What do you guys think of all this debris on a fresh rebuild?
 

Attachments

  • 20250603_174807(1).jpg
    20250603_174807(1).jpg
    177.3 KB · Views: 25
It can be difficult to get everything clean inside when assembling
Worked with Hydraulic cylinders .. everything was shiny and oily inside .so it was virtually impossible get clean
And sometimes getting problems with seals and pistons.

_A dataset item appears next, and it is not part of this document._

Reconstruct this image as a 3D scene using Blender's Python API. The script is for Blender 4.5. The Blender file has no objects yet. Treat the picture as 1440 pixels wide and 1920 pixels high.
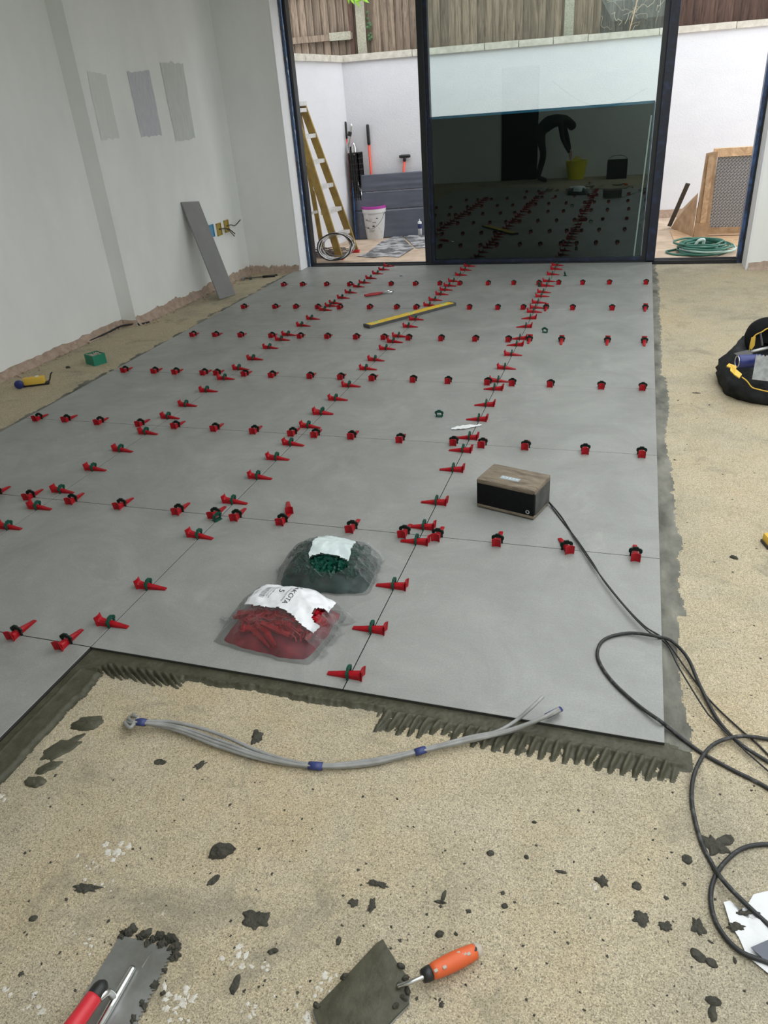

One can check with a magnet here .. And if it is metal
I would guess a bit much particles ..but maybe remnants from work done but first guess OK
Warm up and listening for sounds .. now in the start and inspect filter again after the same distance or sooner
 
Yeah I had the engine completely apart, blasted and cerakoted cases, rephased crank and cam, 2nd overbore on the cylinders with new pistons, and covers were chromed so could be some of that was stuck in the passages. Engine fires right up and seems to run well with the only notable noise being a slight one from the oil pump/tach drive area.
Plan i guess is to run it a few hundred more miles and dump the oil again and at least check the side strainer. Like I said the lower one was extremely clean.
 
Yeah I had the engine completely apart, blasted and cerakoted cases, rephased crank and cam, 2nd overbore on the cylinders with new pistons, and covers were chromed so could be some of that was stuck in the passages. Engine fires right up and seems to run well with the only notable noise being a slight one from the oil pump/tach drive area.
Plan i guess is to run it a few hundred more miles and dump the oil again and at least check the side strainer. Like I said the lower one was extremely clean.
dont worry about it. these motors can generate metal.
 
dont worry about it. these motors can generate metal.
Yeah I'm aware and on a fresh rebuild I definitely expected some but that's only a few hours of run time. Like I said the yellowish material is what's throwing me off....no idea what that's from. Even looked at all my teardown and assembly pics.
 
Like @zrx1100 said, these motors will make some metal.

While not ideal, metal in the screens isn't uncommon after a rebuild. My advice has always been to put another 2-300 miles on it and change the oil again. What you want to see is less and less metal at each change. By the 3rd change at about 1k miles, they should come out about clean.


If it keeps making metal, then you have a problem.